Here’s who was in the studio at that time, and I’m going to use their last names as well because I don’t think they have any litigation pending against me:
  • Brooks Martin, host of Artichoke
  • Rob Keefe, host of… dammit, Rob, I forgot the name of your show
  • Phan Nguyen, host of… shit. Sorry Phan, I forgot yours too
  • Ricardo Wang, host of What’s This Called?
We didn’t know it then, but we were about to change the whole trajectory of Olympia love rock.

I’m sure I have some of the history wrong, since I wasn’t there right at the outset, but from what I hear, the other four guys were technically “subbing” someone else’s show (I believe it was ellen gormley’s) (she stylized her name in lower case).
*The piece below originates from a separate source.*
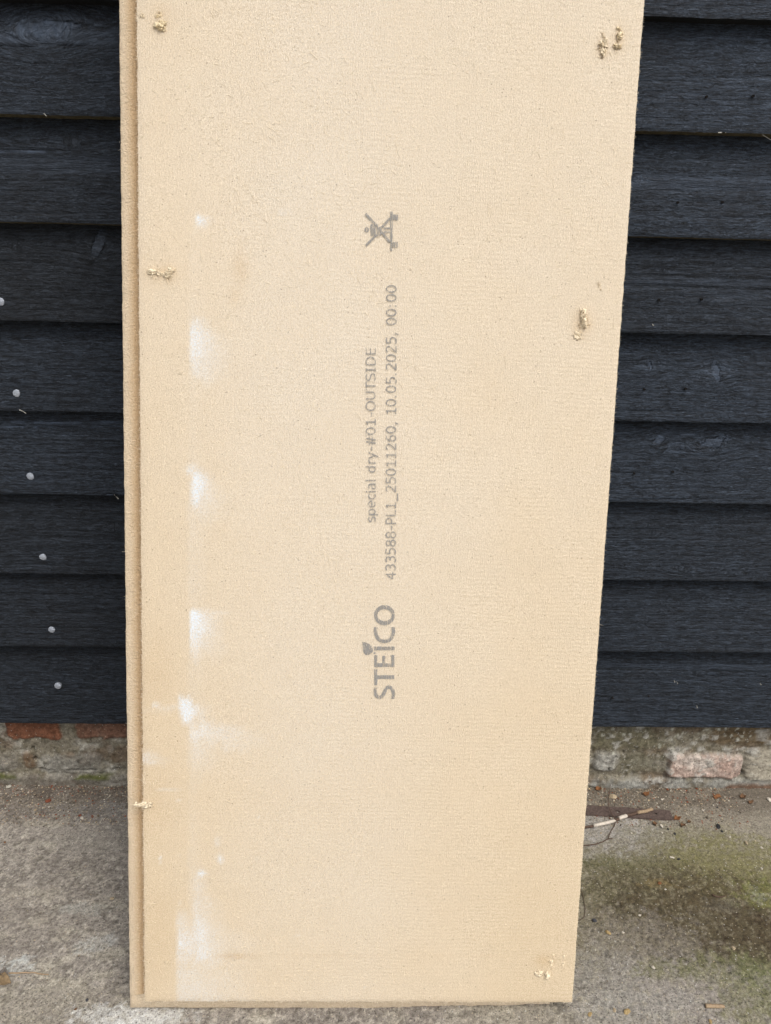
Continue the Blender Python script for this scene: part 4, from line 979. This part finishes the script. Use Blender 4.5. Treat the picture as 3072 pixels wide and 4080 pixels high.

The way the legend was perpetrated, this came from the rest of the guys actually asking ellen if she could just not do her show that night and let them take over.

I believe Ricardo was monitoring both a sound effect rack and a television that we could use for background noise. There were several pieces of auxiliary percussion (I think there were spoons) lying around, along with an acoustic guitar and a tiny-ass Casio keyboard flush up against the south wall of the performance studio.

I figured this would be a good time to show off the keyboard skills. Maybe I’d get a record deal. That night!

I don’t remember most of the show, because I don’t think anybody else remembered most of the show. But at some point Brooks started playing a relatively rudimentary series of chords on the acoustic guitar. I got on the Casio keyboard and selected the organ-like voicing. I played a quick-moving blues figure, which was sort of my go-to move. Then Brooks began making this guttural vocal sound as eerie sound effects started to crawl through the headphones.

I felt the need at this juncture to make some vocal noises myself to act as a counterpoint to Brooks’ own vocals, which very obviously owed a huge debt to Eastern Phrygian scales. I didn’t want to blow that gig.

The only word that came to my mind, and I don’t know exactly why, was a phrase in one of my favorite pop parodies of all time: The Jazz Butcher’s “The Best Way.” It’s a rap song about chicken. How to prepare chicken, how to eat chicken, general assumptions about certain spiritual aspects of chicken. It’s all there.

One of the samples in “The Best Way,” played annoyingly ad nauseam, is someone saying “Prize turkeys!!” “Pri-pri-pri-prize turkeys!” Except I just found that out by looking up the lyrics on the JB’s official site. Because the speaker is British and I’m notably not so great at picking out sounds from foreign tongues, for years I thought they were saying “Raise DUCKIES!”

That’s what I sang. Or, rather, intoned. “Duckies. Duckies. Duckies. Duckies.”

So it turns out I wasn’t ripping the Jazz Butcher off after all. “Duckies” was my own thing. I owned it. I came up with that shit. That just gave me a whole new lease of life right there. Happy birthday to me.

And that was the first Wonder Woman show there ever was. There would be two more. But I’ll talk about them tomorrow.

By the way: "Duckies" was later officially released on a compilation album called KAOS Theory: Live on the Air in Olympia. Somebody wrote a record review about it, in which they said "Duckies" was "haunting."